[What is asked]
Nothing outside the lines from the one containing "Recreate this scene" down to the one containing "from mathutils import Matrix, Vector" belongs in the copy; print that span exactly, both ends included, with pictures removed.

[Working data]
--*--
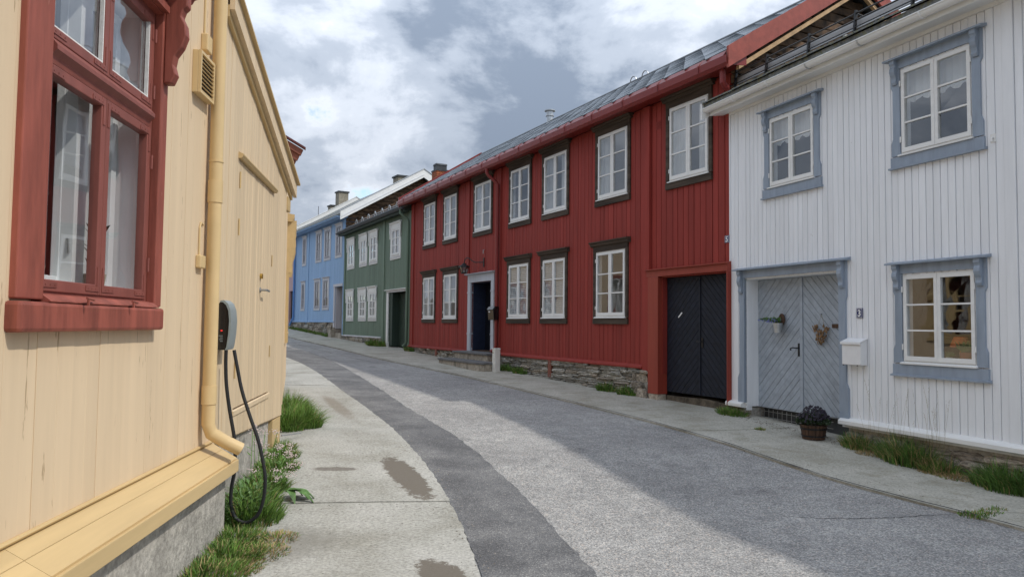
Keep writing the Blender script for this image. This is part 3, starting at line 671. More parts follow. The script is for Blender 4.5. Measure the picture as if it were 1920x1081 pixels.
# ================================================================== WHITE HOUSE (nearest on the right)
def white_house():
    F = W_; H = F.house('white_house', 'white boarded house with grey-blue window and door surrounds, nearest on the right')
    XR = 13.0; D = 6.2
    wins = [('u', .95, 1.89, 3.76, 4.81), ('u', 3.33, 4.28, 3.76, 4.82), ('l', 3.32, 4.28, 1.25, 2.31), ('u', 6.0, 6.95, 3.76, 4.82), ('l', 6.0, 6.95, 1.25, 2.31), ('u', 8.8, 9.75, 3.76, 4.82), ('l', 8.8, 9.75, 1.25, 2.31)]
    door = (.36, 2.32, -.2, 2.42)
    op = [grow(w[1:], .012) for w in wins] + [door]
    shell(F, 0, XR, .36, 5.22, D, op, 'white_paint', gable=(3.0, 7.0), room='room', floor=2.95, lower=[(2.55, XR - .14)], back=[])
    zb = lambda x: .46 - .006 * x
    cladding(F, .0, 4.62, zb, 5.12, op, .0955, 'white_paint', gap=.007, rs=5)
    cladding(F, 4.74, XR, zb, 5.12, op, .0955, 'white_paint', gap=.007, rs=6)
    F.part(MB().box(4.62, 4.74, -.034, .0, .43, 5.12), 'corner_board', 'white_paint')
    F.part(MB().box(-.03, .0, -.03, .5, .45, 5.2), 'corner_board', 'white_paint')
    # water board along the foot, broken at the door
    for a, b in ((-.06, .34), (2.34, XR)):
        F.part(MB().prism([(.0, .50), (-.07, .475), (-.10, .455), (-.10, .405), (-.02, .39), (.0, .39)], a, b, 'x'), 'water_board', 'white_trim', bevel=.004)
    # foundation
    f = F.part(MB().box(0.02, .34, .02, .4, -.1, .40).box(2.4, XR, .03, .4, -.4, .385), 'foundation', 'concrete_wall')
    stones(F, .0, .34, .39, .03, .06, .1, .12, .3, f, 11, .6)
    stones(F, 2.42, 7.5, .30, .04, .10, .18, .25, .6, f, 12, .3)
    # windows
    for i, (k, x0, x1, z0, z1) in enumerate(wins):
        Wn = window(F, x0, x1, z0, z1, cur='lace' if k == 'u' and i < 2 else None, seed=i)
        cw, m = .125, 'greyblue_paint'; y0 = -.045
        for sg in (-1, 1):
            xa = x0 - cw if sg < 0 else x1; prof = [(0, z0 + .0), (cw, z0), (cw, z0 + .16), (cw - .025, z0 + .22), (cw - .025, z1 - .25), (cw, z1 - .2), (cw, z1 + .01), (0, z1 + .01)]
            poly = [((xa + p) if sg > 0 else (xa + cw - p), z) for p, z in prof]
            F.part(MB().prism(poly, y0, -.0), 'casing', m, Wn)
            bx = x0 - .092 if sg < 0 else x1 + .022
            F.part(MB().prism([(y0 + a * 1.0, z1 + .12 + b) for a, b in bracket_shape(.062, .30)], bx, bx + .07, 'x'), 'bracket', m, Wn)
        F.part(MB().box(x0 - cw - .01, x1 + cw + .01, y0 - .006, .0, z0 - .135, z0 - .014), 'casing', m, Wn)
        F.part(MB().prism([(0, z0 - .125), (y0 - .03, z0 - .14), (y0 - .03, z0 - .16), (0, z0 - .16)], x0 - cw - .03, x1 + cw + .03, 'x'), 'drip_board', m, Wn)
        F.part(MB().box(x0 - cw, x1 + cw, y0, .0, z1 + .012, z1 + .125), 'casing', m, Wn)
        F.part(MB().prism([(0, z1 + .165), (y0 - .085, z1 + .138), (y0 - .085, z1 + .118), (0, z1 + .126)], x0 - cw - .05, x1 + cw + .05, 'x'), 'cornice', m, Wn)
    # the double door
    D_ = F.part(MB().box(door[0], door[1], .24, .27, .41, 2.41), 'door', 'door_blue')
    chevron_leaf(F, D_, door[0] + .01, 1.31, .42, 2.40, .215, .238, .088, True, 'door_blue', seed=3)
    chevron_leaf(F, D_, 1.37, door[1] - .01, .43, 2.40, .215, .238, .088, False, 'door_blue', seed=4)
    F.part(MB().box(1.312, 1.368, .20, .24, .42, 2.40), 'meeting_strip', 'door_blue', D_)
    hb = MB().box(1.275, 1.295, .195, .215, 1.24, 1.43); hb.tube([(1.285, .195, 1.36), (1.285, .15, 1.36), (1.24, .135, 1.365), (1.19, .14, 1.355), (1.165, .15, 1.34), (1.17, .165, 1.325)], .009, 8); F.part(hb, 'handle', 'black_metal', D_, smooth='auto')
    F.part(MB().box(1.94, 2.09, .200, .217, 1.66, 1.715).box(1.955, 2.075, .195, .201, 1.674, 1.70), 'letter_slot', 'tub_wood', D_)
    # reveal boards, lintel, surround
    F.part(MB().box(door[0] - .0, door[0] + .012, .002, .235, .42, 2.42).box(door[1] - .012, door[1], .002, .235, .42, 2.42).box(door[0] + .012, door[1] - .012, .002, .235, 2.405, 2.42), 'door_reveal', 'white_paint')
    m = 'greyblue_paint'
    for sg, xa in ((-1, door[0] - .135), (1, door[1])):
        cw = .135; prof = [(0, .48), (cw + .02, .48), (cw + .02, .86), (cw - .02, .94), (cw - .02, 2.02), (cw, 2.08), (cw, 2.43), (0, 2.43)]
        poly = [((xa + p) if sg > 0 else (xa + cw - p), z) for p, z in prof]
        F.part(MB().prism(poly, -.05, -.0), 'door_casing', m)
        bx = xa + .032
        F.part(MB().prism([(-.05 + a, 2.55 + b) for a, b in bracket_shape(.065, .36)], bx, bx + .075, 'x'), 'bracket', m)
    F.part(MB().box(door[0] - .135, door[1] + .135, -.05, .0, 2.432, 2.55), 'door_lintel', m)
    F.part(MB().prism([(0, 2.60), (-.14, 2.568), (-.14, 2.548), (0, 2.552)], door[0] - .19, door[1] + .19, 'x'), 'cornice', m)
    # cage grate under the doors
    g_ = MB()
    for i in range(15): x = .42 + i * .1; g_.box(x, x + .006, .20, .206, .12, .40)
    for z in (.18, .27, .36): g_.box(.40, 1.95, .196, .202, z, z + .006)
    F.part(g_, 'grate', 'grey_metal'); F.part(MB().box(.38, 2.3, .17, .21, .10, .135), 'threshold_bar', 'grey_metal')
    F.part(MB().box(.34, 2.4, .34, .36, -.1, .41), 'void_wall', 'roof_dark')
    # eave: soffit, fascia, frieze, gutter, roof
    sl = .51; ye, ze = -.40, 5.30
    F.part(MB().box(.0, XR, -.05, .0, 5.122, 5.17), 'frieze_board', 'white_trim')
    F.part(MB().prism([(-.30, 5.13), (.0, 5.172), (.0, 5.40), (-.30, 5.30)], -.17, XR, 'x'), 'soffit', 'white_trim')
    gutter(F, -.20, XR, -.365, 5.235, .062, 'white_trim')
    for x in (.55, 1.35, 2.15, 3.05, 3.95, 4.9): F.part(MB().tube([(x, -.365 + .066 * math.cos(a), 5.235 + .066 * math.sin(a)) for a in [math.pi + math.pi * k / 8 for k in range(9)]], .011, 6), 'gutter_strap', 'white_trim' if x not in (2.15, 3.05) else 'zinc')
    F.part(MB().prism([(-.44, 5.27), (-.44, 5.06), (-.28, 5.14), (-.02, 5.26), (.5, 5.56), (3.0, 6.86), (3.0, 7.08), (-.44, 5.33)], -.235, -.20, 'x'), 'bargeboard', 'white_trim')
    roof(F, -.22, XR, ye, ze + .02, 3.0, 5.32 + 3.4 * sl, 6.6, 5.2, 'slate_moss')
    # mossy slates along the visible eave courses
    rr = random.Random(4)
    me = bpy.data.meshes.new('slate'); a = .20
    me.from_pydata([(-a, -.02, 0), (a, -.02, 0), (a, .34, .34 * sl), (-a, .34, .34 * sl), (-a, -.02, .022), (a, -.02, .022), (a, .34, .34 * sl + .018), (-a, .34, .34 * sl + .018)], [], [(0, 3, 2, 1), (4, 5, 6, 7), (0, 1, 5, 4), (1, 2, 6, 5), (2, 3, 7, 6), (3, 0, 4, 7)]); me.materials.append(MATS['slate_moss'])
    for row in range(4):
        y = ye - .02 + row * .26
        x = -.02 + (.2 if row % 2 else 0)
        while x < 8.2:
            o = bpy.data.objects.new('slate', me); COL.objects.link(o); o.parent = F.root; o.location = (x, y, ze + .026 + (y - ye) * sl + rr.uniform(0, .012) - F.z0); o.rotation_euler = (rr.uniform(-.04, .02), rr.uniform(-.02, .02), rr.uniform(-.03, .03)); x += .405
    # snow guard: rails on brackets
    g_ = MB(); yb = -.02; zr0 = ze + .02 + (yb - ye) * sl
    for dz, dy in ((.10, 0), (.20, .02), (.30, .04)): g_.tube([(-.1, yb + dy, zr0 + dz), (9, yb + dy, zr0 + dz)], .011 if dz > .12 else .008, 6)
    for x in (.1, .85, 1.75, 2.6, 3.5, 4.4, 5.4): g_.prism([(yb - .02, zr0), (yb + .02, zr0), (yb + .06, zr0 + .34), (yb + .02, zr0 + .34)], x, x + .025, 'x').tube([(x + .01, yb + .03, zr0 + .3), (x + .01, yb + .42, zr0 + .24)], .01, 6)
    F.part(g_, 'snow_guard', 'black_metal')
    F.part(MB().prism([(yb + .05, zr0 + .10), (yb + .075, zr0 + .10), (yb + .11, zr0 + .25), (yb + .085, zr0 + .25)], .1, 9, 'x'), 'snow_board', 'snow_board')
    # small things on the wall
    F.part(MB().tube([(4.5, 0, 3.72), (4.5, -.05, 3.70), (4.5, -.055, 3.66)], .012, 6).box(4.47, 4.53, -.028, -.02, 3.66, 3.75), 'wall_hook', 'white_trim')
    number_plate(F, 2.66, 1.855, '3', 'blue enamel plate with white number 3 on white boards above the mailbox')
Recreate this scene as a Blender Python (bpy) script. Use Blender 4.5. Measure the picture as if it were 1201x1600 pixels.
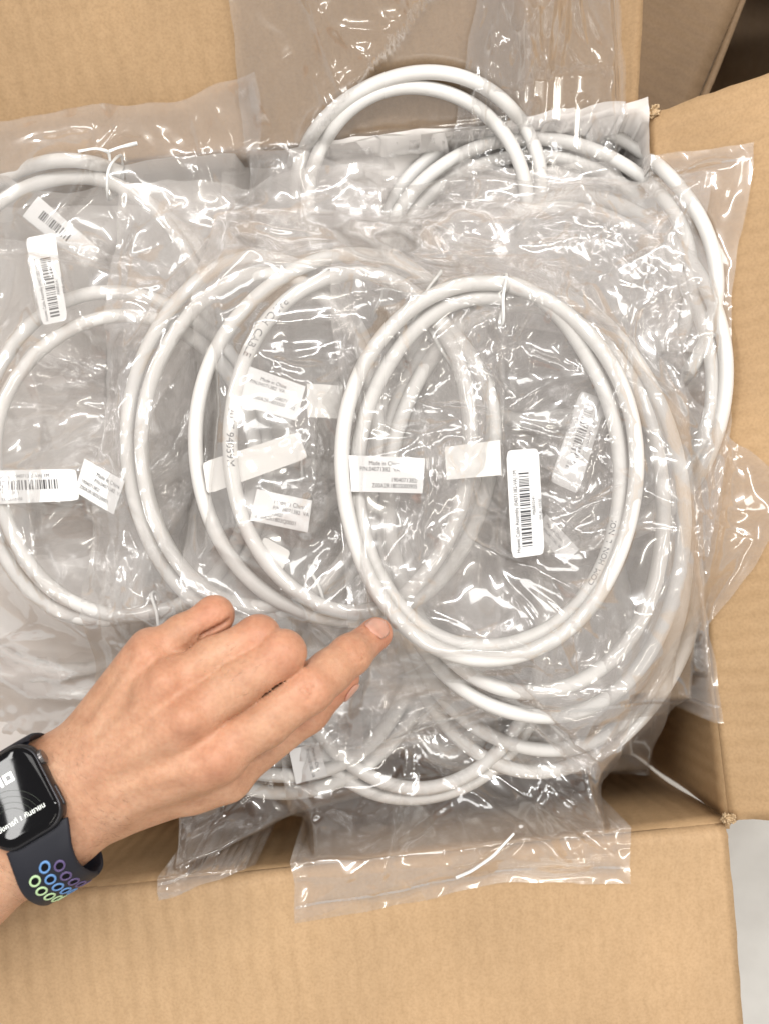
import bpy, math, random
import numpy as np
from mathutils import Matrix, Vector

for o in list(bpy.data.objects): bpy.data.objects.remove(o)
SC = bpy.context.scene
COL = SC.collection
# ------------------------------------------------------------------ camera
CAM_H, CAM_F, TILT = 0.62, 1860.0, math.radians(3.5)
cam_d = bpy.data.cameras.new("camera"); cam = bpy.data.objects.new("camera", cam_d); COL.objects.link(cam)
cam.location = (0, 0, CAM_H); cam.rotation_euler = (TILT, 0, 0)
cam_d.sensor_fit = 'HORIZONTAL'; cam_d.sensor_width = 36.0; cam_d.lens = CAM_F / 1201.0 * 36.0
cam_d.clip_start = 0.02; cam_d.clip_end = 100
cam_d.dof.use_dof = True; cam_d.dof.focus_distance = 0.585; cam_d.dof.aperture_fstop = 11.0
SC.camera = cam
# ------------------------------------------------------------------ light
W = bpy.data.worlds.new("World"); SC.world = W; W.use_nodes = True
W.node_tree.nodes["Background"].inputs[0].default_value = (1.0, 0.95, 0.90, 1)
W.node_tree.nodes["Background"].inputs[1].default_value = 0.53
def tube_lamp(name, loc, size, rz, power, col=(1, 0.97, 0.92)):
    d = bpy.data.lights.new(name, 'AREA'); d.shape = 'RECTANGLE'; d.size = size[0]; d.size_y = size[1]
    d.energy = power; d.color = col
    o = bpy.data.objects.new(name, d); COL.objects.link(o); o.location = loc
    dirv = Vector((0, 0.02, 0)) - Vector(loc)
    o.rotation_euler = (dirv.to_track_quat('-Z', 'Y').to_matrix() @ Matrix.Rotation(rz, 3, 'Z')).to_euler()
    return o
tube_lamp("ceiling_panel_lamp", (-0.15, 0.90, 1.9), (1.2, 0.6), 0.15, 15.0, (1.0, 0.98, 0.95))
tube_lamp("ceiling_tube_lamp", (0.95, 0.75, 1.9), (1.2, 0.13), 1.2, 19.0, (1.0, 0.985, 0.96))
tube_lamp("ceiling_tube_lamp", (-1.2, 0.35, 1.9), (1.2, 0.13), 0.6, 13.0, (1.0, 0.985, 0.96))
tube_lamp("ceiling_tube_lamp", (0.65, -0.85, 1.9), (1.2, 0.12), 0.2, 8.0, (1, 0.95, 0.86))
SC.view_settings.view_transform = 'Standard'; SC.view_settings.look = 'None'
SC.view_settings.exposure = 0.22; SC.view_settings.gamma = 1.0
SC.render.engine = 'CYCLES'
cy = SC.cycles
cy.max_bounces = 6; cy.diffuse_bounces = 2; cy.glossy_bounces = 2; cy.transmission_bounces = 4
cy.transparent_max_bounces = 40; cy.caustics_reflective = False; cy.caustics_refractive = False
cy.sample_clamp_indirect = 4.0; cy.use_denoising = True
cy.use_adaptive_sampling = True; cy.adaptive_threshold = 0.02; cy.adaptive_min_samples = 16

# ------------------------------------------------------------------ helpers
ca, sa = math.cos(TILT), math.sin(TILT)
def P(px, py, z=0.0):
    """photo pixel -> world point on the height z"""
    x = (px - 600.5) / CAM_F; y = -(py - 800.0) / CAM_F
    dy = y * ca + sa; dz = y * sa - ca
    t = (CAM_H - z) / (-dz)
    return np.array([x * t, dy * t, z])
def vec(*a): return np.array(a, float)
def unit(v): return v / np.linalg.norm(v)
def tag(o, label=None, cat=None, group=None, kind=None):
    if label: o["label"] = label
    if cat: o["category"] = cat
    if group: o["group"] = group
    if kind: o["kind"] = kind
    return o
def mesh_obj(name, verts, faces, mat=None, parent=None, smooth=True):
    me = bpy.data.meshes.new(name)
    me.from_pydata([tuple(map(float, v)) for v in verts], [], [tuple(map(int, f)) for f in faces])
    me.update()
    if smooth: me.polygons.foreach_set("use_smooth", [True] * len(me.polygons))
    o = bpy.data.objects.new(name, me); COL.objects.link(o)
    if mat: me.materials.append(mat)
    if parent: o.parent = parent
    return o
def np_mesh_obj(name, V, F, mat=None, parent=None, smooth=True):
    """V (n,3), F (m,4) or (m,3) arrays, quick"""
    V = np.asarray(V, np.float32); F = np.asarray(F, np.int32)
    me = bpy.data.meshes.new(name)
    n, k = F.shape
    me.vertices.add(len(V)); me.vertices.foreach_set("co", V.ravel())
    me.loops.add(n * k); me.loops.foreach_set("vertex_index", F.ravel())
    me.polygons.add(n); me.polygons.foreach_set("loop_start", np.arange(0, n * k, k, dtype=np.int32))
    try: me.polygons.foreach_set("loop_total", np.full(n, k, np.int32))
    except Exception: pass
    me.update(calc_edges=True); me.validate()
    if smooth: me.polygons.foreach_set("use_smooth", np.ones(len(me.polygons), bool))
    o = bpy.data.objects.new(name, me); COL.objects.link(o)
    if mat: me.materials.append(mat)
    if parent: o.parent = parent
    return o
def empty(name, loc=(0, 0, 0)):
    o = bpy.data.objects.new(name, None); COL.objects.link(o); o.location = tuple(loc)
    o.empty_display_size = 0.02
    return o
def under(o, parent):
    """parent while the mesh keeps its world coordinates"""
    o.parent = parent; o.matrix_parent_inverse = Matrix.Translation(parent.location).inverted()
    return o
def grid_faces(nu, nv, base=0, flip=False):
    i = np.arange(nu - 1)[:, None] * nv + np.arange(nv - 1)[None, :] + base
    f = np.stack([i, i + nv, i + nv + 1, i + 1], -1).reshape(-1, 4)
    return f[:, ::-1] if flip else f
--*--
[Exercise answer]
Recreate this scene as a Blender Python (bpy) script. Use Blender 4.5. Measure the picture as if it were 1201x1600 pixels.
import bpy, math, random
import numpy as np
from mathutils import Matrix, Vector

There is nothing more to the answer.